El peronismo, con su cohorte de figuras variopintas, presentables e impresentables, honestas y corruptas, herederas de viejas reivindicaciones y portadoras de fortunas oscuras, de luchadores sociales y de entreguistas, ha conservado, sin embargo, la cuestión de la justicia social, del entrecruzamiento del habitante de los suburbios obreros, de las villas marginales con el exponente de las clases medias urbanas; ha insistido en la visibilidad de los olvidados de la historia y eso más allá de sus manejos paternalistas y clientelistas. Algo de todo esto se manifiesta en la permanente sospecha que muchas veces muta en odio de la parte “blanca” de nuestra sociedad, odio de clase, odio contra las demandas “excesivas” motorizadas por la inclinación populista.
Pero también asistimos a una profunda transformación cultural que, entre otras cosas, ha ido pronunciando la brecha abierta entre los distintos sectores sociales cohibiendo ese ámbito de entrelazamiento que soñó como ideal el primer peronismo. La sospecha, la brutal diferenciación, la quiebra de las solidaridades, el desmembramiento de un tejido social que permitía la movilidad ascendente, los nuevos imaginarios culturales de época que han catapultado a la riqueza como bien indiscutible y deseado por sobre todas las cosas, unido a una naturalización que se ha ido operando en las clases medias respecto del imperio del mercado y de las nuevas formas de la ciudadanía privatizada, han generado, junto con cambios brutales en la esfera de lo económico y de los dispositivos tecnocomunicacionales, la emergencia de otros modos de producción de lo social, transformando, a su vez, el ámbito de lo político, el de las representaciones y el de los giros culturales de la subjetividad contemporánea. Algo de todo esto se manifiesta en el esencial desencuentro que hoy se torna visible entre los mundos populares y las clases medias urbanas y rurales.
El kirchnerismo no supo ver el calibre de estas modificaciones sustanciales de la cultura de época; creyó que alcanzaba con la bonanza económica, con esa salida “del infierno” de la Argentina del 2001, con los regresos al consumo de vastos sectores de la población más una pizca de neodesarrollismo y una retórica redistribucionista que, recién ahora y cuando tocó intereses efectivos, disparó una lógica del conflicto.
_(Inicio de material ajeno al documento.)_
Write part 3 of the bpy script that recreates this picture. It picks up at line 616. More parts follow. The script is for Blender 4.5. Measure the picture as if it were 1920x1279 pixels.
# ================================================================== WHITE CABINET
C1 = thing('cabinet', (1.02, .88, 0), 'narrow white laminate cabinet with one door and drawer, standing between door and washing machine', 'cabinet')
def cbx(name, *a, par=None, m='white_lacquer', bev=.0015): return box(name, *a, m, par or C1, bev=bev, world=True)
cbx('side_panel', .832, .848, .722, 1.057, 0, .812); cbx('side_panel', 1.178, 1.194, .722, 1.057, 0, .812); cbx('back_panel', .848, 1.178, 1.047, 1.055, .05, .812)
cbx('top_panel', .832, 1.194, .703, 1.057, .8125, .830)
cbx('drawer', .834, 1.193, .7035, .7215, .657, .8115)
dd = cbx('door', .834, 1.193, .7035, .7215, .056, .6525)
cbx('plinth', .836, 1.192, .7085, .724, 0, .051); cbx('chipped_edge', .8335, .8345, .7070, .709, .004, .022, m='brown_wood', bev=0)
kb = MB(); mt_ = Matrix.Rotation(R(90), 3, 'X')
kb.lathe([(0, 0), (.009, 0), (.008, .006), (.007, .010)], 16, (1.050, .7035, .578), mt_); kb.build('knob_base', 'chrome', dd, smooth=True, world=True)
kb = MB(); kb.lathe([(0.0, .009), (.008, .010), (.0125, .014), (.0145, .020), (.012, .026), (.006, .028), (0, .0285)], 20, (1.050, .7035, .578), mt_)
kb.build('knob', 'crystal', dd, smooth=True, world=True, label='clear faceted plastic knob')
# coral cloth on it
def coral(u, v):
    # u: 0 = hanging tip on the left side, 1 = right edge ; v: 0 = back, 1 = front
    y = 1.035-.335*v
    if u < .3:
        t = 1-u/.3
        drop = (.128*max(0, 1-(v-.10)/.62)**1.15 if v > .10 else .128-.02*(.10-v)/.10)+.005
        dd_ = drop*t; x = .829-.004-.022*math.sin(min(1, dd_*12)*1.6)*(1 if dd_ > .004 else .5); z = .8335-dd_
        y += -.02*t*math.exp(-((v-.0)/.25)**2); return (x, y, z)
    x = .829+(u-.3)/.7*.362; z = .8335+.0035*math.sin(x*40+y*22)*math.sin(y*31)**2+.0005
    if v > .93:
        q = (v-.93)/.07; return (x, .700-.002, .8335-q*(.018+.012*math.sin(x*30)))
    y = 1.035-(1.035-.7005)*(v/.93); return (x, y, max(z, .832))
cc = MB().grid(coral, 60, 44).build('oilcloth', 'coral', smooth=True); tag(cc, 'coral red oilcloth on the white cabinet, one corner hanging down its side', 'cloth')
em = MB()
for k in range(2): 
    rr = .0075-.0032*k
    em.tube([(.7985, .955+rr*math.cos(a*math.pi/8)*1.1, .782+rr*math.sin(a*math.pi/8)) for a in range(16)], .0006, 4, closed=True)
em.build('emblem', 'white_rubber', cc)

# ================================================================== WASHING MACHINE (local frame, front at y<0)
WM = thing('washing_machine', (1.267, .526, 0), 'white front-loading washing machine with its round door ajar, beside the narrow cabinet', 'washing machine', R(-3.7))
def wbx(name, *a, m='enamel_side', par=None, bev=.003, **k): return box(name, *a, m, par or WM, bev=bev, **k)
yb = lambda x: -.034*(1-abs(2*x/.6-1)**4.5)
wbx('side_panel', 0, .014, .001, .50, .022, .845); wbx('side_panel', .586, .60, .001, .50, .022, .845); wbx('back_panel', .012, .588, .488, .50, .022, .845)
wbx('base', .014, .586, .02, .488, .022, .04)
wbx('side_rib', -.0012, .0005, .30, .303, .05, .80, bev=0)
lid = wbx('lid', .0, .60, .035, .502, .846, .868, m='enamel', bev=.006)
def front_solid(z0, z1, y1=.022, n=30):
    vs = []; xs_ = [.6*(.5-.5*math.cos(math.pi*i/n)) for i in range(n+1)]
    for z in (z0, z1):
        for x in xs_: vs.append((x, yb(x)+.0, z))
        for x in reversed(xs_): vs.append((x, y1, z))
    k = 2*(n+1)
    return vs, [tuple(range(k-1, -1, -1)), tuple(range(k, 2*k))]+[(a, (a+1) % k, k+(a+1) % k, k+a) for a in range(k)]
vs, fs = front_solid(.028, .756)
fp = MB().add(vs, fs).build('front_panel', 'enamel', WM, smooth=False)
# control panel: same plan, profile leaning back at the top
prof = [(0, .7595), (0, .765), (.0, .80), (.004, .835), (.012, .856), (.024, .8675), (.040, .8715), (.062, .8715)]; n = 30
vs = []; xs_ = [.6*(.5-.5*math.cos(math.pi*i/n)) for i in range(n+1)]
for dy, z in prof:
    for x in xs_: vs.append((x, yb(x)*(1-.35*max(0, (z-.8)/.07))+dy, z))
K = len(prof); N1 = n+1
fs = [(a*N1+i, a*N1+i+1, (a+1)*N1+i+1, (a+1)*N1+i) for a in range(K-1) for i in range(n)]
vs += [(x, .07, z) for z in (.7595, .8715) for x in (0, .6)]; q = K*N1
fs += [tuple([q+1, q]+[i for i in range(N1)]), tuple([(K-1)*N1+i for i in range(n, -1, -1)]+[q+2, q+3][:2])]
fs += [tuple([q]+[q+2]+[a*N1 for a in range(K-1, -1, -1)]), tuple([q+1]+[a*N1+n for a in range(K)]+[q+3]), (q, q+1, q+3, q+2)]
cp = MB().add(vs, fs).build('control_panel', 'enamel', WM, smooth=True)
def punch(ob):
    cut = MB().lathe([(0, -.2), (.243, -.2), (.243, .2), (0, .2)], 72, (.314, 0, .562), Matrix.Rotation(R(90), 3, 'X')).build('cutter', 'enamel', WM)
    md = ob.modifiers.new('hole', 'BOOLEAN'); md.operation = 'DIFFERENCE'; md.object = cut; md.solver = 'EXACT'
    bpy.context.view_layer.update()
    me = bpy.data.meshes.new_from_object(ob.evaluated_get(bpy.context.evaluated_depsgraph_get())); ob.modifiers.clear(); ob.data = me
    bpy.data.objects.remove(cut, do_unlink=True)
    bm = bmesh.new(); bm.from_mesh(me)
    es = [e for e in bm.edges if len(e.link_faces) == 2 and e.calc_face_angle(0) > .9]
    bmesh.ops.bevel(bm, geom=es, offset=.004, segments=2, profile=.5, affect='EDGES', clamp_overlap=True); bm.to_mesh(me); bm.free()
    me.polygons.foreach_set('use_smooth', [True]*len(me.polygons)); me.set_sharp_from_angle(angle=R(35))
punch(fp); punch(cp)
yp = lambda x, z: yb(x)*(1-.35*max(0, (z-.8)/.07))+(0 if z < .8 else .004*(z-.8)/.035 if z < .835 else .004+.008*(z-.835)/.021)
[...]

Una mirada economicista que subestimó la dimensión de las transformaciones operadas en la trama de las representaciones sociales y culturales, que no supo calibrar el papel fundamental de los medios de comunicación (actores claves en la naturalización de esos valores propios del mundo empresarial y vehículo, en gran medida, de lo que hoy es la derecha en nuestro país). Tal vez, y a la luz de lo que ha venido sucediendo, el Gobierno aprenda de sus errores, de sus falsas interpretaciones y de su exceso de confianza, ingredientes no menores a la hora de permitir el crecimiento desmesurado del neogolpismo motorizado desde las protestas salvajes de los dueños de la tierra. La democracia, la que intenta huir de su anquilosamiento, se despliega en el interior del conflicto, se afirma allí donde reaparece lo político genuino expresado en la confrontación de modelos de país muy distintos, aquel que sigue sosteniendo la práctica y la retórica de las leyes sacrosantas del mercado (leyes que, insisto, naturalizan la pobreza, amplifican la desigualdad y destituyen el espacio público democrático como ámbito en el que se dirimen los proyectos enfrentados) y aquel otro (aunque debería escribirlo en plural) que piensa la relación entre instituciones, democracia y equidad como núcleo de una sociedad capaz de mejorar la calidad de vida del conjunto de sus habitantes, en especial de los más postergados.
* Ensayista, doctor en Filosofía, profesor e investigador de la UBA.